Pouca gente sabe, mas houve um aumento exagerado das despesas de operação e manutenção de Itaipu, às quais se somaram diversas despesas estranhas na chamada “área de influência do reservatório.”
Em vez do que acontecia historicamente — uma gestão prudente e eficiente, que mantinha os custos de manutenção e operação em cerca de US$ 200 milhões/ano — Itaipu já há alguns anos tem uma operação inflada por investimentos alheios ao negócio, e tudo com a concordância de seus diretores-gerais.
A despesa hoje monta a mais de US$ 700 milhões anuais, não só excedendo em cerca de US$ 500 milhões o que seria razoável como onerando a tarifa para todos os brasileiros, no momento em que deveria ocorrer justamente o contrário.
Outras coisas estranhas ao objeto original do tratado agravarão o problema se nada for feito para coibi-las. Por exemplo: contando com os recursos de Itaipu, o Brasil acaba de anunciar um plano de obras — todas no Estado do Paraná — que inclui a construção de mercadinhos municipais, estradas, pontes e aduanas.
Estes projetos nada têm a ver com os consumidores de energia elétrica de todo o Brasil que incorreram todo o custo e risco durante os últimos 50 anos, e que por sinal já pagam as consequências desses despropósitos administrativos.
Só para dar um exemplo, agora em março os consumidores da Light constataram que a energia que são obrigados a comprar de Itaipu teve um aumento de 24,5%.
No final, consumidores brasileiros pagam por obras controversas no Brasil e outras de igual valor no Paraguai, em função do princípio de paridade que rege o Tratado.
Esse gasto adicional em manutenção, se reduzido, somado ao fim do pagamento dos financiamentos, criará para cada país um excedente de quase US$ 2 bilhões que, se direcionado como se previa originalmente, poderia sensivelmente abaixar as tarifas na Brasil, ou ser usado em obras de modernização e confiabilidade do setor elétrico.

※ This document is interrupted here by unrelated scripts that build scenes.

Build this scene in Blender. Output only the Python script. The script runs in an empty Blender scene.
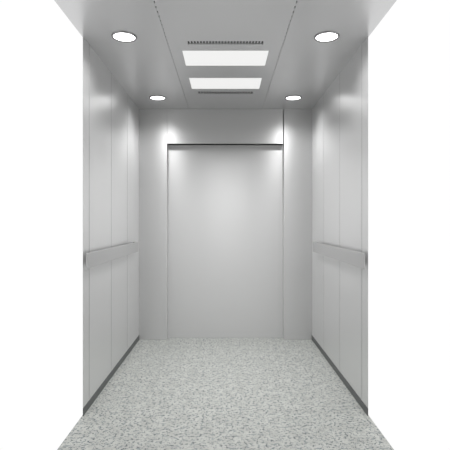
import bpy, bmesh, math
from mathutils import Vector
S = bpy.context.scene
C = S.collection
# ---------------------------------------------------------------- camera
D = 4.30          # distance from the camera to the rear wall
F = 430.0         # focal length in pixels of the 450 px frame
EYE = 1.18
H = 2.307         # car height
W = 0.865         # half width of the car
Y0 = 0.607 * D    # front end of the side walls
YF = -0.20        # front edge of floor and ceiling
cam_d = bpy.data.cameras.new('camera')
cam_d.sensor_width = 36.0
cam_d.lens = F / 450.0 * 36.0
cam_d.shift_x = -0.5 / 450.0
cam_d.shift_y = -3.3 / 450.0
cam_d.clip_start = 0.02
cam = bpy.data.objects.new('camera', cam_d)
cam.location = (0, 0, EYE)
cam.rotation_euler = (math.radians(90), 0, 0)
C.objects.link(cam)
S.camera = cam
# ---------------------------------------------------------------- world, exposure
w = bpy.data.worlds.new('white_surround')  # plain white backdrop, added as light from outside; no real lobby
S.world = w
w.use_nodes = True
w.node_tree.nodes['Background'].inputs[0].default_value = (1, 1, 1, 1)
w.node_tree.nodes['Background'].inputs[1].default_value = 1.01
S.view_settings.view_transform = 'Standard'
S.view_settings.look = 'None'
S.view_settings.gamma = 1
S.view_settings.exposure = 0.0
S.view_settings.use_curve_mapping = False
DOWNLIGHT = 5.0
PANEL = 0.80
SPOT_W = 27.0
AREA_W = 8.0

# ---------------------------------------------------------------- materials
def new_mat(name):
    m = bpy.data.materials.new(name); m.use_nodes = True
    return m, m.node_tree, m.node_tree.nodes['Principled BSDF']

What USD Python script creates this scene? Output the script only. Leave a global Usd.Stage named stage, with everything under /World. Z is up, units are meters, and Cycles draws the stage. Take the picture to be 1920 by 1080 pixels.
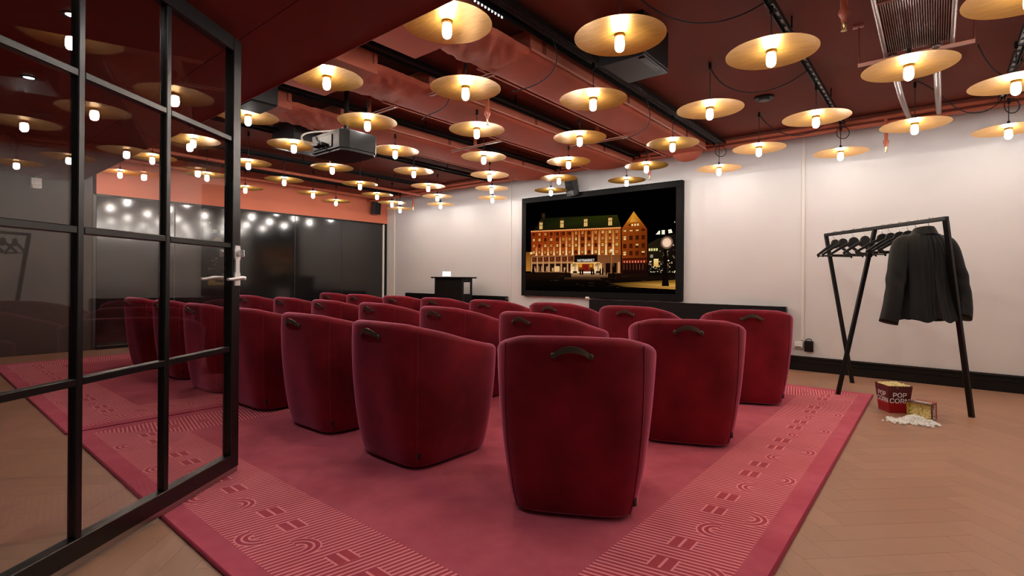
import math, random
import numpy as np, trimesh, shapely
from shapely import affinity
from shapely.geometry import Polygon, Point, box as sbox
import usdkit, meshkit
from pxr import Usd, UsdGeom, UsdLux, Gf, Sdf, Vt

# ------------------------------------------------------------------ camera, light, exposure
random.seed(7); RNG = np.random.default_rng(7)
stage = Usd.Stage.CreateInMemory()
UsdGeom.SetStageUpAxis(stage, 'Z'); UsdGeom.SetStageMetersPerUnit(stage, 1.0)
UsdGeom.Xform.Define(stage, '/World'); UsdGeom.Scope.Define(stage, '/World/Looks')
EYE, YAW, FOCAL_PX, HORIZON, ROLL = (0.0, 0.0, 1.07), 39.615, 961.7, 522.0, 0.441
cam = UsdGeom.Camera.Define(stage, '/World/camera')
cam.CreateHorizontalApertureAttr(36.0); cam.CreateVerticalApertureAttr(20.25)
cam.CreateFocalLengthAttr(36.0 * FOCAL_PX / 1920)
cam.CreateVerticalApertureOffsetAttr((HORIZON - 540.0) / 1920 * 36.0)
cam.CreateExposureAttr(0.0)
cam.CreateClippingRangeAttr((0.05, 100.0))
x = UsdGeom.Xformable(cam); x.AddTranslateOp().Set(EYE); x.AddRotateZOp().Set(YAW); x.AddRotateXOp().Set(90.0)
x.AddRotateZOp(opSuffix='roll').Set(ROLL)          # the photographer's camera leans by half a degree
BULB = 165.0                       # radiance of the lit bulbs

CEIL, WALL_Y, LEFT_X, RIGHT_X, BACK_Y = 2.78, 6.93, -9.29, 2.6, -0.35

# ------------------------------------------------------------------ node graphs
class G:
    """builds a Cycles node graph; every method returns 'node.output'"""
    def __init__(s): s.n, s.l, s.k = {}, [], 0
    def add(s, kind, out, **kw):
        s.k += 1; name = f'n{s.k}'; ins = {}
        for a, v in kw.items():
            if isinstance(v, str) and '.' in v: s.l.append((v, f'{name}.{a}'))
            else: ins[a] = v
        s.n[name] = (kind, ins); return f'{name}.{out}'
    def m(s, op, a, b=0.0, c=0.0): return s.add('math', 'value', math_type=op, value1=a, value2=b, value3=c)
    def mix(s, f, a, b): return s.add('mix_color', 'result', fac=f, a=a, b=b)
    def build(s, name, surface): return usdkit.material(stage, f'/World/Looks/{name}', s.n, s.l, surface=surface)

def plain(name, color, rough=0.5, metal=0.0, spec=0.5, bump=0.0, bscale=60, vary=0.0, vscale=3.0, **kw):
    g = G(); col = tuple(color)
    if vary:
        p = g.add('geometry', 'position')
        nz = g.add('noise_texture', 'fac', vector=p, scale=vscale, detail=4.0)
        col = g.mix(nz, tuple(c * (1 - vary) for c in color), tuple(min(1, c * (1 + vary)) for c in color))
    ins = dict(base_color=col, roughness=rough, metallic=metal, specular_ior_level=spec, **kw)
    if bump:
        p = g.add('geometry', 'position')
        nz = g.add('noise_texture', 'fac', vector=p, scale=float(bscale), detail=3.0)
        ins['normal'] = g.add('bump', 'normal', height=nz, strength=bump, distance=0.002)
    return g.build(name, g.add('principled_bsdf', 'BSDF', **ins))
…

No momento de escassos recursos para ciência e tecnologia no Brasil, seria vital amparar a pesquisa. Como seria também proteger as fontes de água que alimentam a formidável Bacia do Paraná ou estudar a questão de aproveitamentos na Amazônia para que não se repitam os lamentáveis exemplos recentes de degradação ambiental.
Mas não. Vamos construir mercadinhos…
Além de algo estranho ao pacto federativo — coletar dinheiro no Sudeste, Sul e Centro-Oeste e aplicá-lo apenas no Paraná — é um drible nos mecanismos de fiscalização. O TCU do Brasil e o correspondente do Paraguai não entram em Itaipu, ou seja, não entram no mérito dos tais custos de manutenção inflados.
Uma despercebida alteração do objetivo empresarial de Itaipu Binacional no tempo dos governos populistas, combinada a uma liberal interpretação da expressão “obras do interesse do desenvolvimento regional”, dão cobertura a práticas lesivas aos nossos interesses e ao espírito do projeto.
A proximidade do prazo limite do Anexo C, a parte do tratado que disciplina estas questões financeiras, impõe que o Brasil reúna seus melhores quadros técnicos — tanto na engenharia quanto nas relações internacionais — para definir a posição brasileira na próxima negociação que, convém registrar, sempre foi tratada com a máxima seriedade pelo lado paraguaio.
É necessário impor tetos aos custos de manutenção, uma estratégia e metas para reduzi-los aos níveis desejáveis, e definir muito claramente o que são as “obras de interesse regional” passíveis de receber recursos diretos de Itaipu.
Mas para isso é preciso competência e vontade política.
José Luiz Alquéres é ex-presidente da Eletrobras e da Light, e conselheiro do Clube de Engenharia.
Altino Ventura Filho é ex-presidente da Eletrobras, ex-Diretor Geral de Itaipu Binacional e ex-Secretário de Planejamento e Desenvolvimento Energético do MME.